Nuestra Señora de la Paz y Buen Viaje
Mahal na Birhen ng Kapayapaan at Mabuting Paglalakbay
Our Lady of Peace and Good Voyage also known as Our Lady of Antipolo and the Virgin of Antipolo is a 17th-century Roman Catholic wooden image of the Blessed Virgin Mary venerated in the Philippines. This statue of the Black Madonna is enshrined in Antipolo Cathedral in the Sierra Madre mountains east of Metro Manila.
The image was brought to the country by governor – general of the Spanish Indies Juan Nino de Tabora from Mexico via the galleon El Almirante in 1626. It was known that whenever the statue was on board the ships crossing the Pacific Ocean from Mexico to the Philippines and back, the ships where protected and did not drown. On the contrary whenever the statue was not on board, few of the ships did not arrive and therefore due to these safe voyage of the governer -general Juan Nino the image was given the title of “Our Lady of Peace and Good Voyage”.
When the Governer Tabora died in 1632, the statue was transferred to the Jesuits to keep it enshrined in the church of Antipolo, which was being built in the place where today it is knows as barangay Santa Cruz.
Apart from being the protector during Pacific Ocean crossings, the statue of Antipolo also has claims of miracles. When the cathedral of Antipolo was being built in the 1930s the statue would mysteriously vanish many times from its shrine and was found on top of the breadfruit tree known as tipolo tree. This was taken as a divine sign that the church is to be transferred to where the tipolo tree stood.
Seven years after the Governer Tabora passed away, the Chinese revolted in the Philippines and burnt down the church of Antipolo. To keep the statue of Our Lady safe, the Governer Sebastian Hurtado de Corcuera, ordered its transferred to Cavite and then transferred back to Mexico on the galleon St Luis. The statue of the Lady of Antipolo served as the protector on board these Acapulco trade between the Philippines and Mexico and has crossed the Pacific six times aboard the following Manila-Acapulco galleons:
San Luis — (1648–1649)
Encarnación — (1650)
San Diego — (1651–1653)
San Francisco Javier — (1659–1662)
Nuestra Señora del Pilar — (1663)
San José — (1746–1748)
A royal decree by Isabella II of Spain on 19 May 1864 ordered that the curias of San Nicolas de Tolentino be turned over to the Jesuits in exchange for the curias of Antipolo, Taytay and Morong, which were given to the Augustinian Recollects. The latter order thus came into possession of the image.
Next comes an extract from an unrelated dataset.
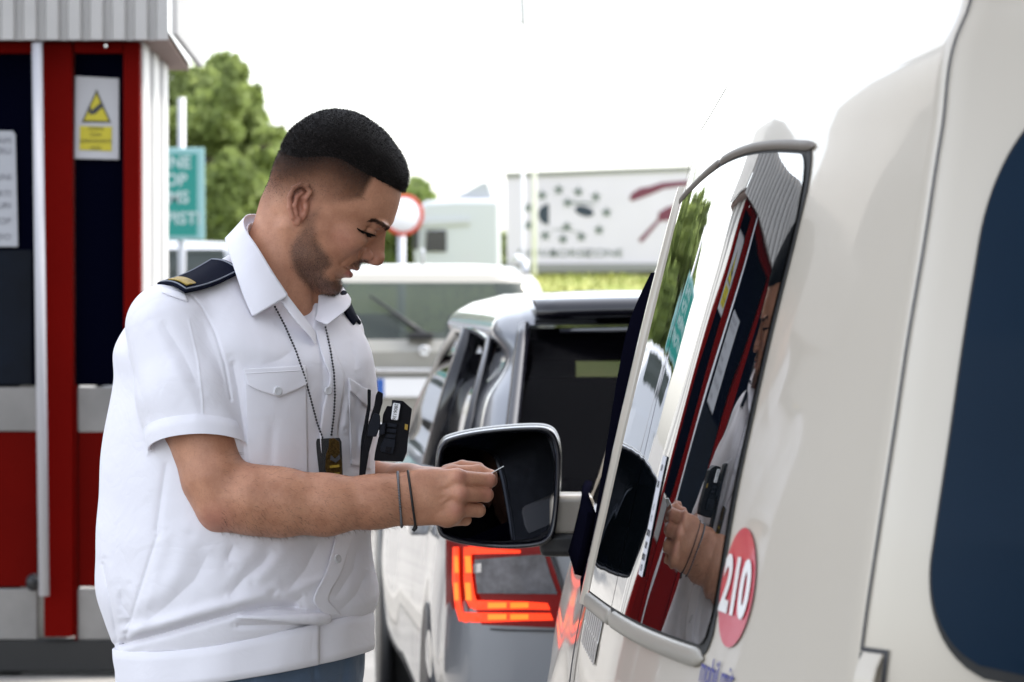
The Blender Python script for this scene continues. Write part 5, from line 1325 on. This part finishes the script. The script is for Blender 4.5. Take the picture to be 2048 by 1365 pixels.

During World War 2, in 1944, the Japanese Army fighting against the Philippines and Americans invaded Antipolo and turned it into a battle ground. To save the image, the church’s head sacristan, Procopio Ángeles, wrapped it in a thick woolen blanket and placed it in an empty petrol drum, which he then buried in a nearby kitchen. Fighting between Japanese troops and the combined American and Filipino forces drove Ángeles and other devotees to take the image and move it to Sitio Colaique on the border with Angono and then to Pasig. The statue was then kept by Rosario Alejandro, daughter of Pablo Ocampo, who was a Philippino Lawyer and Nationalist, at the Ocampo-Santiago family residence in Qiuapo, Manila. It was then enshrined inside Quiapo Church during WW2. On 15th October 1945, the statue was given back to its church in Antipolo, where it remains today
The Diocese of Antipolo was created on 24 January 1983 which has the formal title of “National Shrine of Our Lady of Peace and Good Voyage-Immaculate Conception Parish”. In 2022, Our Lady of Antipolo’s shrine was declared by the Vatican as the first ever international shrine in the Philippines and is also the first Marian international shrine in Asia.
Hence, the statue is one of the most celebrated Marian images in the Philippines, and has been granted Pontifical decree of canonical coronation on 18th June 1925 by Pope Pius XI. The image attracts millions of pilgrims from all over the Philippines and from all over the world especially in the month of May which is dedicated to the Virgin Mary.